Why are lawyers special

Lawyers are not special because they can become stalwarts like Ram Jethmalani. Lawyers are not special because 300 odd law students get law firm jobs every year that pays really well. Lawyers are special because they understand the game – they know what is going on. Lawyers are special because they represent other people’s interest, and can find solutions.

There are a lot of problems in our country – if you are a lawyer, you can find a problem to solve, a cause to rally behind. That makes a lawyer very special – since there are very few who are trained to do so or have the capability to pursue such an end.

What the hell am I doing?

Let chaos be your wingman, let disaster be your niche. Not everyone would want to live that life, but I do. I want to be at the edge, experimenting to find new solutions. It can be dangerous for my career, but I chose it. What’s the fun otherwise?

Quitting what you don’t enjoy, is after all not supposed to be difficult. It is even easier when you know better challenges are waiting for you. That’s how I quit my law firm job.

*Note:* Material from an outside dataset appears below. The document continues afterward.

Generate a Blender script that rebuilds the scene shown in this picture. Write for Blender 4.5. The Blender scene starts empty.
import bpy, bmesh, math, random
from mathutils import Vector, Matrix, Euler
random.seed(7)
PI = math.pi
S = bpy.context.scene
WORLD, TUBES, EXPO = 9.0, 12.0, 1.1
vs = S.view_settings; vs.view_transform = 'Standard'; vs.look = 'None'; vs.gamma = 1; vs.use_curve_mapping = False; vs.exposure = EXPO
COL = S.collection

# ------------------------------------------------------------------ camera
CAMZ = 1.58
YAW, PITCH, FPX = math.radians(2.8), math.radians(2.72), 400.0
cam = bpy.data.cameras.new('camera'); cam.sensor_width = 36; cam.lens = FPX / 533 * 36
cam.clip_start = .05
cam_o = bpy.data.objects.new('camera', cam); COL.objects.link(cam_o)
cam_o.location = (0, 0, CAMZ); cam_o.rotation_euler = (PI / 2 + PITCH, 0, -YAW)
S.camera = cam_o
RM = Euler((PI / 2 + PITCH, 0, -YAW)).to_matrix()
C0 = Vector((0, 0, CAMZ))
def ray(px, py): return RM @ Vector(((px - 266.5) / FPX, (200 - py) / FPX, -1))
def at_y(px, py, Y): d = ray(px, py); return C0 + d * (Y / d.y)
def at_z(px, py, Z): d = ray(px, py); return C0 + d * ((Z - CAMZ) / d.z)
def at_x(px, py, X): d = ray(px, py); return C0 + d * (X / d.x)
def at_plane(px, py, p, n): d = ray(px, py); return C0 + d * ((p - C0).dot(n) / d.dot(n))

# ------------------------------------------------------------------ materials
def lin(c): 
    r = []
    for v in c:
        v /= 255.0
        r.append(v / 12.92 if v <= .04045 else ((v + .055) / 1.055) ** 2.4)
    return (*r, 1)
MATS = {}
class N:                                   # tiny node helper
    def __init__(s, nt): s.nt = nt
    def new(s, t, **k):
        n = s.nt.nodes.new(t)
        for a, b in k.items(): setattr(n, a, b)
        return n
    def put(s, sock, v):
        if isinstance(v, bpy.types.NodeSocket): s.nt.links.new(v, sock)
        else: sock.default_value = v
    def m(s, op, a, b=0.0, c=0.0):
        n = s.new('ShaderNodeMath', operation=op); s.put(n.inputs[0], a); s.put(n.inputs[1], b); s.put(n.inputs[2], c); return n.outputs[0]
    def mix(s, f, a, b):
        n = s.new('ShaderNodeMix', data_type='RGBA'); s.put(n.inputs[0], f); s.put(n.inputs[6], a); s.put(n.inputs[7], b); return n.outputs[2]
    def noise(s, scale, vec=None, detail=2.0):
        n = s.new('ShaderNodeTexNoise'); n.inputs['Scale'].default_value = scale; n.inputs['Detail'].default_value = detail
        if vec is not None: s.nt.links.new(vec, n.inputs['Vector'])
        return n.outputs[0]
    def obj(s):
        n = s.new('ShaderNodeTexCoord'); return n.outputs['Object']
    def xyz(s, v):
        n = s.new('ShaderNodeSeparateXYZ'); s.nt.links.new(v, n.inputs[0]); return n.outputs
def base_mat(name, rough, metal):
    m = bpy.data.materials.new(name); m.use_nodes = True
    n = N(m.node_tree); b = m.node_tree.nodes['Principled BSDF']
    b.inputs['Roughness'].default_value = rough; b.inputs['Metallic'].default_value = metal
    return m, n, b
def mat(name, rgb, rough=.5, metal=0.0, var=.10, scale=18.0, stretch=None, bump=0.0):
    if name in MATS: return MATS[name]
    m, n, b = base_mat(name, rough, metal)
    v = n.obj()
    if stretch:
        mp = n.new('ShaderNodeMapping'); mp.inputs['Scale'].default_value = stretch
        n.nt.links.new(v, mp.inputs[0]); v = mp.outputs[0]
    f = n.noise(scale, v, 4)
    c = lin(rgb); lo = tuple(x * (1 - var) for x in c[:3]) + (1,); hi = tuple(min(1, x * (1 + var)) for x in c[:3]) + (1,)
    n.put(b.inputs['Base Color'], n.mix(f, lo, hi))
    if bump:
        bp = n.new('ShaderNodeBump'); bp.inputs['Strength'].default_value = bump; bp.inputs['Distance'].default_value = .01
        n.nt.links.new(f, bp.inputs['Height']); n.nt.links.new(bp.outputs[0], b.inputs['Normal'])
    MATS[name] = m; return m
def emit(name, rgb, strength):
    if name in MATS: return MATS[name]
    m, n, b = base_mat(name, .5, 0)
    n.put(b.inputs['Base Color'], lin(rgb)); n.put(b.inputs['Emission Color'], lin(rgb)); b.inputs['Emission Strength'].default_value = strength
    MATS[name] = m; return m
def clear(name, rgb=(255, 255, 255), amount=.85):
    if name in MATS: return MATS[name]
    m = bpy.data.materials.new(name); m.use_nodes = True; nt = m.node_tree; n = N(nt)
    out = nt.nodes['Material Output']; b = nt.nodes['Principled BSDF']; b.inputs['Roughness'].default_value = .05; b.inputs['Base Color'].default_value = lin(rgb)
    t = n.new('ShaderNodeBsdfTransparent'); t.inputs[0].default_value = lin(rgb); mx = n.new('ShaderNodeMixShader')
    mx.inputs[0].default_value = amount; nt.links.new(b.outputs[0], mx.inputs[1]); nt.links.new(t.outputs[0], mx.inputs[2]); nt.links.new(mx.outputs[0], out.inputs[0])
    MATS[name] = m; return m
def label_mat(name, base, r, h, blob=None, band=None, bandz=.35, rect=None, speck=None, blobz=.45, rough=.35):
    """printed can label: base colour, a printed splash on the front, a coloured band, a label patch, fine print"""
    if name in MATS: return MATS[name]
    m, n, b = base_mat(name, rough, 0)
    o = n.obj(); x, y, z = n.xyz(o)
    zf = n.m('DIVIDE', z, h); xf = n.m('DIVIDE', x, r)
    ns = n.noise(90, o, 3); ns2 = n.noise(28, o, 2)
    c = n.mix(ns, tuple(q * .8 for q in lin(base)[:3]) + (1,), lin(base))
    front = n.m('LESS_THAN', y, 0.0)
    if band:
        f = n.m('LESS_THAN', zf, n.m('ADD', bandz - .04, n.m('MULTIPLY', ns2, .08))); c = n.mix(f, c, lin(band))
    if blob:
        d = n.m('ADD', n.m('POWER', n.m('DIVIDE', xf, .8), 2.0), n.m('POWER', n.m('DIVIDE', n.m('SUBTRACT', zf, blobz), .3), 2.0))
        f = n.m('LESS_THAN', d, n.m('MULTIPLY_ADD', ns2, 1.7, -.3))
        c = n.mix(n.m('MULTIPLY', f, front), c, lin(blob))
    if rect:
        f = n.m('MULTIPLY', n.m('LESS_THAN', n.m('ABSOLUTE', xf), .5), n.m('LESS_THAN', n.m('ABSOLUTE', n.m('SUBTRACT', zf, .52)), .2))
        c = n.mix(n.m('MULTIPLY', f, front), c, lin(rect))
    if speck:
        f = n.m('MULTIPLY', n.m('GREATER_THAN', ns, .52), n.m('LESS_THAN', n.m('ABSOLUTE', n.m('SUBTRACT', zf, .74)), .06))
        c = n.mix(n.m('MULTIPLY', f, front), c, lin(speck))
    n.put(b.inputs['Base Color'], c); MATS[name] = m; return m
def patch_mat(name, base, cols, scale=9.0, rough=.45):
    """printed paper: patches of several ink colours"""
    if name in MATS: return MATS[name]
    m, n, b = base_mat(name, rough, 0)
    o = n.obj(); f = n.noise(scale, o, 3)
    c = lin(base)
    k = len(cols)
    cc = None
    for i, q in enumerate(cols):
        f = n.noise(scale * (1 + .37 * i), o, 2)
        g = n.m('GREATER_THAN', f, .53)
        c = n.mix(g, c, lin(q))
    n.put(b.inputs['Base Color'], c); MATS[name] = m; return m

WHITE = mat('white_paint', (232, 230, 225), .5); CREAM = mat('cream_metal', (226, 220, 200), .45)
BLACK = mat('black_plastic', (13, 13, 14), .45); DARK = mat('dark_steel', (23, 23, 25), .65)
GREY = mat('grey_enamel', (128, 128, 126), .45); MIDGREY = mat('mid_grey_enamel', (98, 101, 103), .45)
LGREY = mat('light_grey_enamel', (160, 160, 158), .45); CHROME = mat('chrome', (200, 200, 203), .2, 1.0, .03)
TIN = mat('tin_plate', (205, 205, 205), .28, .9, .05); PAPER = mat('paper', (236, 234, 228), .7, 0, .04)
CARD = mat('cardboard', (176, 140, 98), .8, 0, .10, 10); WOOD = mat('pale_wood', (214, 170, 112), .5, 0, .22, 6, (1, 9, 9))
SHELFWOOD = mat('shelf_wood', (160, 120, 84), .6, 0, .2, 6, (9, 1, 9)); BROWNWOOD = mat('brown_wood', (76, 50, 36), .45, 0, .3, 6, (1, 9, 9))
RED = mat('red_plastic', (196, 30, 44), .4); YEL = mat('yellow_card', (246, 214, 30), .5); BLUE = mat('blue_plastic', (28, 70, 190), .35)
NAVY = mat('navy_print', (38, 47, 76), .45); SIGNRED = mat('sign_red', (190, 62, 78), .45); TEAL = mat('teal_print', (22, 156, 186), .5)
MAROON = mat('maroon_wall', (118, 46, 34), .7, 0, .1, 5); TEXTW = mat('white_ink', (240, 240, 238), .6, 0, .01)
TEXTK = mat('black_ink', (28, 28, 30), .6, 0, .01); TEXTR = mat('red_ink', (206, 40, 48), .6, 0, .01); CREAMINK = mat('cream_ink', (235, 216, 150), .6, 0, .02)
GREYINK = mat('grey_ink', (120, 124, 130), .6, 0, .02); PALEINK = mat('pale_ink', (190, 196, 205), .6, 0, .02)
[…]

This is not just my story – today almost every lawyer faces this dilemma. In case, you are a law firm bound law student or a starry eyed aspirant dreaming of going to a top law school, remember this story of how I found out what I did not want to do before I started looking for what I wanted to do. Given the direction in which the stream is flowing, you may find yourself in a situation where I found myself a few months back. Then stop and think for a moment: what kind of life do you want? And then just walk that path!

 

NOTE: We do not know who is the author of this article, it was sent to the iPleaders’ email id anonymously. We can not verify or vouch for the factual statements made in the article. We hope this article will trigger a debate.